▸ Work to do: Copy down every line where the string "objects" shows up.

╭─ Data shown

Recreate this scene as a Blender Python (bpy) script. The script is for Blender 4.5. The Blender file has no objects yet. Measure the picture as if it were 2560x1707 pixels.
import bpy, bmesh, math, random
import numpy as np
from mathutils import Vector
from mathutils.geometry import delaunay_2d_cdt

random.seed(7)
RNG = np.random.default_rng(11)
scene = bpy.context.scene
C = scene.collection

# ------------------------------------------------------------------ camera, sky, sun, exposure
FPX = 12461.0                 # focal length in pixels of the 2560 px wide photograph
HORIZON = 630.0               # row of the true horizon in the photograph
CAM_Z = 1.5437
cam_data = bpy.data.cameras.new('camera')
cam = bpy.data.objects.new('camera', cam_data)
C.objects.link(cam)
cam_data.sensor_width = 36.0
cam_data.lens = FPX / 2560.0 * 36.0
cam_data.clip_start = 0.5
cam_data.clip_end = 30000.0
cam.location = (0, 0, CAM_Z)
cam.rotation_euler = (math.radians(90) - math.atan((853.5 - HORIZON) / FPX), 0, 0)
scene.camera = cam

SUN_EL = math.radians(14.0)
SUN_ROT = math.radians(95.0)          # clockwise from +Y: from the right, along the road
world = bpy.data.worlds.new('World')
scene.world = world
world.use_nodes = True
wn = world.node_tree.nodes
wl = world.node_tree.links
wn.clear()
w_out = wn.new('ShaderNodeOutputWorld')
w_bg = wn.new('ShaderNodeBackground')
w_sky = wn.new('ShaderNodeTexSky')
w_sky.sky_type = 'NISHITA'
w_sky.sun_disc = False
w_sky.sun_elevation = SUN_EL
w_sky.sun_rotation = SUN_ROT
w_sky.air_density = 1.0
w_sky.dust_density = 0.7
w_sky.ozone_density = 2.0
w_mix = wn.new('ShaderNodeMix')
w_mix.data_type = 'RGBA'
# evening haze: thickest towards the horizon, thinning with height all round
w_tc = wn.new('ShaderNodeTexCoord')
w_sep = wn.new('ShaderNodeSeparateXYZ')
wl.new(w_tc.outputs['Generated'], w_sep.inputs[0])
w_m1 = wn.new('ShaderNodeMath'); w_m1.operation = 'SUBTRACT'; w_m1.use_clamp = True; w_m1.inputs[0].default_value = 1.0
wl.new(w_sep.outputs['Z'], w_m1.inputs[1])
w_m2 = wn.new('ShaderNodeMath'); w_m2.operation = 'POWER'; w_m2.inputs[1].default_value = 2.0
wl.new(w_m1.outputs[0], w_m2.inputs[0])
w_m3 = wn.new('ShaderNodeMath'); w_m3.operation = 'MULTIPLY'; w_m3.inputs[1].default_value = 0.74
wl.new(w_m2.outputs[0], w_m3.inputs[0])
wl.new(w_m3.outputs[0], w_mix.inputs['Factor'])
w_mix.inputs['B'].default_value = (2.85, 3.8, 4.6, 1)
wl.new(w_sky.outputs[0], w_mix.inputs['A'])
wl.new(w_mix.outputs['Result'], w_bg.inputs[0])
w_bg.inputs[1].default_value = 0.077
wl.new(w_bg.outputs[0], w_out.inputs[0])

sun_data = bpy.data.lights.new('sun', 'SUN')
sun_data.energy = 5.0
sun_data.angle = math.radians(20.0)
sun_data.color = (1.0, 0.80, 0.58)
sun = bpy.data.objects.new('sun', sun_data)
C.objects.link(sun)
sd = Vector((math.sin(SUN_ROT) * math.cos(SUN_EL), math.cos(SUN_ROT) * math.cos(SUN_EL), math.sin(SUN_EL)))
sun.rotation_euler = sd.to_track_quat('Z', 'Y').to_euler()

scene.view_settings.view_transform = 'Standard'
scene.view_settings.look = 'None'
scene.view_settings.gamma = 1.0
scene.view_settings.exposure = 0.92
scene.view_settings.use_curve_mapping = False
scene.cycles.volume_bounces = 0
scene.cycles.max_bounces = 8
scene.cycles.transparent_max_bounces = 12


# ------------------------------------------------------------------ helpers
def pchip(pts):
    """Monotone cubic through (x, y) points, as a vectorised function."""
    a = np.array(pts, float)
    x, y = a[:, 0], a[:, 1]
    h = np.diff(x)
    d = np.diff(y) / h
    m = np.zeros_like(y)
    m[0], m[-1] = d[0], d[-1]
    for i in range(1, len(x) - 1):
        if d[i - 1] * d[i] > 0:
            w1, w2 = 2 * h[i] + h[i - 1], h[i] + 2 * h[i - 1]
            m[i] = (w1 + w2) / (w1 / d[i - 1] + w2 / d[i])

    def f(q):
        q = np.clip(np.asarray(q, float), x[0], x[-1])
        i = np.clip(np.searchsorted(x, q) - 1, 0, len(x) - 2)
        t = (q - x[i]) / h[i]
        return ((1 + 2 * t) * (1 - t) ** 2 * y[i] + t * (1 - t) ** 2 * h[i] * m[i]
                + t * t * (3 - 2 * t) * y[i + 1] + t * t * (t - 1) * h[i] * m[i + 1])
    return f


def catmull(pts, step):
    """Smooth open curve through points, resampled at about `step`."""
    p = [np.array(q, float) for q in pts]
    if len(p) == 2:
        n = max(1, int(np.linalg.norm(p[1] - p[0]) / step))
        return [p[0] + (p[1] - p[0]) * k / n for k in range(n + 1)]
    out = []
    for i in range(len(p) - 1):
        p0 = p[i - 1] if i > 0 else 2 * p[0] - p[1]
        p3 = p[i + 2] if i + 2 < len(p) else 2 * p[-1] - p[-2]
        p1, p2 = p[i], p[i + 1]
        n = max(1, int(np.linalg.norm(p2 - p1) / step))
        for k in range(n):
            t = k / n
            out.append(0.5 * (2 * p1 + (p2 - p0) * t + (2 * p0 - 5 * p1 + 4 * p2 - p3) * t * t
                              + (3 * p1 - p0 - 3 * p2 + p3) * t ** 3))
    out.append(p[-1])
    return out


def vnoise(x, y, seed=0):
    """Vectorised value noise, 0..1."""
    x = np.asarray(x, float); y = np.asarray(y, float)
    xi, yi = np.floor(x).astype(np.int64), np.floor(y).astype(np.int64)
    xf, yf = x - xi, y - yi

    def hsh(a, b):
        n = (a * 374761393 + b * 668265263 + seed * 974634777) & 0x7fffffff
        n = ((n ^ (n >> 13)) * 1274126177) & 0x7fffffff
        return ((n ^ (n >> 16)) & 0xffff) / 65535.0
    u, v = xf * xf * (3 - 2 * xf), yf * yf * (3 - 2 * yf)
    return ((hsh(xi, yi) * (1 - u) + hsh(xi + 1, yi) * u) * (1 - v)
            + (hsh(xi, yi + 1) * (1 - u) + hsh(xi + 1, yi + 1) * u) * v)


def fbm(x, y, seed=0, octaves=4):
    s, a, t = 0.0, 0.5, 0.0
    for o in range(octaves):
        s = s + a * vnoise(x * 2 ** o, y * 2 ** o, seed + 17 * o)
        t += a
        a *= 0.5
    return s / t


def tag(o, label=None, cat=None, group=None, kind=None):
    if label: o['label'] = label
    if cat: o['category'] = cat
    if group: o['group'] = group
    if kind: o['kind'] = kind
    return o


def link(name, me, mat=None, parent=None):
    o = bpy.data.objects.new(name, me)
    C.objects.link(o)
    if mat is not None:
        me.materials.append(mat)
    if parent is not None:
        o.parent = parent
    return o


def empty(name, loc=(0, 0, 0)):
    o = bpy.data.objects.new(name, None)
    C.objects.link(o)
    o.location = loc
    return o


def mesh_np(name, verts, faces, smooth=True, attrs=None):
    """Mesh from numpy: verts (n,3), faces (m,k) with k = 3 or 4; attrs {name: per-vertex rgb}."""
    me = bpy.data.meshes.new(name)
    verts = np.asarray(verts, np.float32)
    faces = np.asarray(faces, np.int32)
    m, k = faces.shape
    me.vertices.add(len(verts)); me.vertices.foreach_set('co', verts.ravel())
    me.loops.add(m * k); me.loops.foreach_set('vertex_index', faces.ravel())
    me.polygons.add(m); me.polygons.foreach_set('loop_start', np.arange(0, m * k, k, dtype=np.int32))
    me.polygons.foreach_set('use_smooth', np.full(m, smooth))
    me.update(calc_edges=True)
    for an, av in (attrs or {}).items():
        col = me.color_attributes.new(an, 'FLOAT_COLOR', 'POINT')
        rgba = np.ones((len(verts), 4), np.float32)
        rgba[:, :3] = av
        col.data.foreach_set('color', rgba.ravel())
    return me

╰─

▸ Full response:
Recreate this scene as a Blender Python (bpy) script. The script is for Blender 4.5. The Blender file has no objects yet. Measure the picture as if it were 2560x1707 pixels.
cam = bpy.data.objects.new('camera', cam_data)
C.objects.link(cam)
sun = bpy.data.objects.new('sun', sun_data)
C.objects.link(sun)
    o = bpy.data.objects.new(name, me)
    C.objects.link(o)
    o = bpy.data.objects.new(name, None)
    C.objects.link(o)